WHAT YOU HAVE TO DO ▸ Every line of the material that follows must be printed again exactly.

MATERIAL ▸
++++++++
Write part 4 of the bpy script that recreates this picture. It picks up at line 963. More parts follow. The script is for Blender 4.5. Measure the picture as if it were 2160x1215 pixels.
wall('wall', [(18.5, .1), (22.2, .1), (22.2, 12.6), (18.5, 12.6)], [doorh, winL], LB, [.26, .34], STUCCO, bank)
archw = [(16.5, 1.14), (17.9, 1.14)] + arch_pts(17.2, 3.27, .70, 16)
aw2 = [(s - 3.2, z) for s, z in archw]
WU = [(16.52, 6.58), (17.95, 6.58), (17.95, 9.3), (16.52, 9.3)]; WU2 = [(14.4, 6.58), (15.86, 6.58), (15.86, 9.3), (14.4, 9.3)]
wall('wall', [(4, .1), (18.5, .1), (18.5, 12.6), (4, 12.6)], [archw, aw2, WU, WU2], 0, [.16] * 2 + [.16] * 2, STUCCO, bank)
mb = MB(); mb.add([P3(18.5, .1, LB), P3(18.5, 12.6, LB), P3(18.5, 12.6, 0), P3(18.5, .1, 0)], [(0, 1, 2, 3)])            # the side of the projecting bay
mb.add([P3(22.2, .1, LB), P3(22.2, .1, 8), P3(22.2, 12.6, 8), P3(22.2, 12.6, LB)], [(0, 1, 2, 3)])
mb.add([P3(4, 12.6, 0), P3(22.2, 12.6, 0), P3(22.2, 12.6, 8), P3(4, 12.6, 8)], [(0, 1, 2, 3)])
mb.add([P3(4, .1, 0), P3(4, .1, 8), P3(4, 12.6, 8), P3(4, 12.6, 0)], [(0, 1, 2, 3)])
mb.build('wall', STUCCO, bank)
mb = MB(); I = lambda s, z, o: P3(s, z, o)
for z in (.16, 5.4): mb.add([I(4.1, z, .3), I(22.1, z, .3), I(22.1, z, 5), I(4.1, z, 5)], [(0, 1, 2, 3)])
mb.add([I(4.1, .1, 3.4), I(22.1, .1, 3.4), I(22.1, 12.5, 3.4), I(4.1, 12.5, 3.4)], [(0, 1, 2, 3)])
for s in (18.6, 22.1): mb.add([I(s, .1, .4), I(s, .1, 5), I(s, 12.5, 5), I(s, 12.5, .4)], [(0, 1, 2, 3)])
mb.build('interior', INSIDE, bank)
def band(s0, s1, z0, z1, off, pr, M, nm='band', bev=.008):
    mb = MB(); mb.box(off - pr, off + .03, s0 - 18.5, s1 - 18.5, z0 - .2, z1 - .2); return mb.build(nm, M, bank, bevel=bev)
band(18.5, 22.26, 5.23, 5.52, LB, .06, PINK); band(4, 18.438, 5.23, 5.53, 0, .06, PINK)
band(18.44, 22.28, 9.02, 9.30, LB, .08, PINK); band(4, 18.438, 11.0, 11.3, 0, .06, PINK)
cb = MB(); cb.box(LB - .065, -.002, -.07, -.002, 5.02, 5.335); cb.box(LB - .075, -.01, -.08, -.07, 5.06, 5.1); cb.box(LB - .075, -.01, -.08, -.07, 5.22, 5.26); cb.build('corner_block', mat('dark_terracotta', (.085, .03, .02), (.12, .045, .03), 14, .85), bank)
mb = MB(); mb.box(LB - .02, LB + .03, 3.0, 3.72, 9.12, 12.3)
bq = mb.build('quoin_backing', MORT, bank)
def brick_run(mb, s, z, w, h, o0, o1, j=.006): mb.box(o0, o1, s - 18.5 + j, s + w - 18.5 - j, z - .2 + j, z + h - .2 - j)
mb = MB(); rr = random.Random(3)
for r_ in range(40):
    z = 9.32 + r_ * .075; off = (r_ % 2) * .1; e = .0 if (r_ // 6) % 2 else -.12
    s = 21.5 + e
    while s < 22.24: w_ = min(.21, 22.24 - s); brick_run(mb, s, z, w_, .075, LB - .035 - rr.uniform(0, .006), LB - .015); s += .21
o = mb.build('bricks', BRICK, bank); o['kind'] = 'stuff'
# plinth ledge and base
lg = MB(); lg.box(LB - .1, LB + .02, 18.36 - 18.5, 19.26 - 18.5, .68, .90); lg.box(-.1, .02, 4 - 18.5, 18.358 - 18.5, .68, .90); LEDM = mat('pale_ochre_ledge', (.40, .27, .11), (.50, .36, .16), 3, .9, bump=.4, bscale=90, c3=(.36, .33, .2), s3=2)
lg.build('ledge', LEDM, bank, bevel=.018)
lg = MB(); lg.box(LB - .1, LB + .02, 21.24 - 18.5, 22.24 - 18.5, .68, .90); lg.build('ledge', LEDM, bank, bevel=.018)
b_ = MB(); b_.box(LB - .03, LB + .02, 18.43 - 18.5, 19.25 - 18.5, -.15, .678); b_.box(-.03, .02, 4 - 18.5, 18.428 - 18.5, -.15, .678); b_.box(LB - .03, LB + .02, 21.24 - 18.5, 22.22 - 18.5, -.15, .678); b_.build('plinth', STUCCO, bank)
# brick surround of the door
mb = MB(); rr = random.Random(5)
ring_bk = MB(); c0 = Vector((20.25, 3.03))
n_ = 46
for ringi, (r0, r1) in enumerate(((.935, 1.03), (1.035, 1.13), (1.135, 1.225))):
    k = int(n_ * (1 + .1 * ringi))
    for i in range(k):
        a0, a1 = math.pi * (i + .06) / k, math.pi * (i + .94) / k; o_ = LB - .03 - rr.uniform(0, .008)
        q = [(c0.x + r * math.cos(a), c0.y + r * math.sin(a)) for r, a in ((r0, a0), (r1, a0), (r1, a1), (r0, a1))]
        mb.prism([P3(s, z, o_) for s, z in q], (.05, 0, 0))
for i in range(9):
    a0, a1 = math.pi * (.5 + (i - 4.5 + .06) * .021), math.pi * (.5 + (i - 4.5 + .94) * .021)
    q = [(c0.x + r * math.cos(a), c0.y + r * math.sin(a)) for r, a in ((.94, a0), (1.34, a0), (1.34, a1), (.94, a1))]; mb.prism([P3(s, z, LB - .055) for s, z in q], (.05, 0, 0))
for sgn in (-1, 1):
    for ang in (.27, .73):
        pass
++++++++
SOLUTION FOR THIS PROBLEM ▸
Write part 4 of the bpy script that recreates this picture. It picks up at line 963. More parts follow. The script is for Blender 4.5. Measure the picture as if it were 2160x1215 pixels.
wall('wall', [(18.5, .1), (22.2, .1), (22.2, 12.6), (18.5, 12.6)], [doorh, winL], LB, [.26, .34], STUCCO, bank)
archw = [(16.5, 1.14), (17.9, 1.14)] + arch_pts(17.2, 3.27, .70, 16)
aw2 = [(s - 3.2, z) for s, z in archw]
WU = [(16.52, 6.58), (17.95, 6.58), (17.95, 9.3), (16.52, 9.3)]; WU2 = [(14.4, 6.58), (15.86, 6.58), (15.86, 9.3), (14.4, 9.3)]
wall('wall', [(4, .1), (18.5, .1), (18.5, 12.6), (4, 12.6)], [archw, aw2, WU, WU2], 0, [.16] * 2 + [.16] * 2, STUCCO, bank)
mb = MB(); mb.add([P3(18.5, .1, LB), P3(18.5, 12.6, LB), P3(18.5, 12.6, 0), P3(18.5, .1, 0)], [(0, 1, 2, 3)])            # the side of the projecting bay
mb.add([P3(22.2, .1, LB), P3(22.2, .1, 8), P3(22.2, 12.6, 8), P3(22.2, 12.6, LB)], [(0, 1, 2, 3)])
mb.add([P3(4, 12.6, 0), P3(22.2, 12.6, 0), P3(22.2, 12.6, 8), P3(4, 12.6, 8)], [(0, 1, 2, 3)])
mb.add([P3(4, .1, 0), P3(4, .1, 8), P3(4, 12.6, 8), P3(4, 12.6, 0)], [(0, 1, 2, 3)])
mb.build('wall', STUCCO, bank)
mb = MB(); I = lambda s, z, o: P3(s, z, o)
for z in (.16, 5.4): mb.add([I(4.1, z, .3), I(22.1, z, .3), I(22.1, z, 5), I(4.1, z, 5)], [(0, 1, 2, 3)])
mb.add([I(4.1, .1, 3.4), I(22.1, .1, 3.4), I(22.1, 12.5, 3.4), I(4.1, 12.5, 3.4)], [(0, 1, 2, 3)])
for s in (18.6, 22.1): mb.add([I(s, .1, .4), I(s, .1, 5), I(s, 12.5, 5), I(s, 12.5, .4)], [(0, 1, 2, 3)])
mb.build('interior', INSIDE, bank)
def band(s0, s1, z0, z1, off, pr, M, nm='band', bev=.008):
    mb = MB(); mb.box(off - pr, off + .03, s0 - 18.5, s1 - 18.5, z0 - .2, z1 - .2); return mb.build(nm, M, bank, bevel=bev)
band(18.5, 22.26, 5.23, 5.52, LB, .06, PINK); band(4, 18.438, 5.23, 5.53, 0, .06, PINK)
band(18.44, 22.28, 9.02, 9.30, LB, .08, PINK); band(4, 18.438, 11.0, 11.3, 0, .06, PINK)
cb = MB(); cb.box(LB - .065, -.002, -.07, -.002, 5.02, 5.335); cb.box(LB - .075, -.01, -.08, -.07, 5.06, 5.1); cb.box(LB - .075, -.01, -.08, -.07, 5.22, 5.26); cb.build('corner_block', mat('dark_terracotta', (.085, .03, .02), (.12, .045, .03), 14, .85), bank)
mb = MB(); mb.box(LB - .02, LB + .03, 3.0, 3.72, 9.12, 12.3)
bq = mb.build('quoin_backing', MORT, bank)
def brick_run(mb, s, z, w, h, o0, o1, j=.006): mb.box(o0, o1, s - 18.5 + j, s + w - 18.5 - j, z - .2 + j, z + h - .2 - j)
mb = MB(); rr = random.Random(3)
for r_ in range(40):
    z = 9.32 + r_ * .075; off = (r_ % 2) * .1; e = .0 if (r_ // 6) % 2 else -.12
    s = 21.5 + e
    while s < 22.24: w_ = min(.21, 22.24 - s); brick_run(mb, s, z, w_, .075, LB - .035 - rr.uniform(0, .006), LB - .015); s += .21
o = mb.build('bricks', BRICK, bank); o['kind'] = 'stuff'
# plinth ledge and base
lg = MB(); lg.box(LB - .1, LB + .02, 18.36 - 18.5, 19.26 - 18.5, .68, .90); lg.box(-.1, .02, 4 - 18.5, 18.358 - 18.5, .68, .90); LEDM = mat('pale_ochre_ledge', (.40, .27, .11), (.50, .36, .16), 3, .9, bump=.4, bscale=90, c3=(.36, .33, .2), s3=2)
lg.build('ledge', LEDM, bank, bevel=.018)
lg = MB(); lg.box(LB - .1, LB + .02, 21.24 - 18.5, 22.24 - 18.5, .68, .90); lg.build('ledge', LEDM, bank, bevel=.018)
b_ = MB(); b_.box(LB - .03, LB + .02, 18.43 - 18.5, 19.25 - 18.5, -.15, .678); b_.box(-.03, .02, 4 - 18.5, 18.428 - 18.5, -.15, .678); b_.box(LB - .03, LB + .02, 21.24 - 18.5, 22.22 - 18.5, -.15, .678); b_.build('plinth', STUCCO, bank)
# brick surround of the door
mb = MB(); rr = random.Random(5)
ring_bk = MB(); c0 = Vector((20.25, 3.03))
n_ = 46
for ringi, (r0, r1) in enumerate(((.935, 1.03), (1.035, 1.13), (1.135, 1.225))):
    k = int(n_ * (1 + .1 * ringi))
    for i in range(k):
        a0, a1 = math.pi * (i + .06) / k, math.pi * (i + .94) / k; o_ = LB - .03 - rr.uniform(0, .008)
        q = [(c0.x + r * math.cos(a), c0.y + r * math.sin(a)) for r, a in ((r0, a0), (r1, a0), (r1, a1), (r0, a1))]
        mb.prism([P3(s, z, o_) for s, z in q], (.05, 0, 0))
for i in range(9):
    a0, a1 = math.pi * (.5 + (i - 4.5 + .06) * .021), math.pi * (.5 + (i - 4.5 + .94) * .021)
    q = [(c0.x + r * math.cos(a), c0.y + r * math.sin(a)) for r, a in ((.94, a0), (1.34, a0), (1.34, a1), (.94, a1))]; mb.prism([P3(s, z, LB - .055) for s, z in q], (.05, 0, 0))
for sgn in (-1, 1):
    for ang in (.27, .73):
        pass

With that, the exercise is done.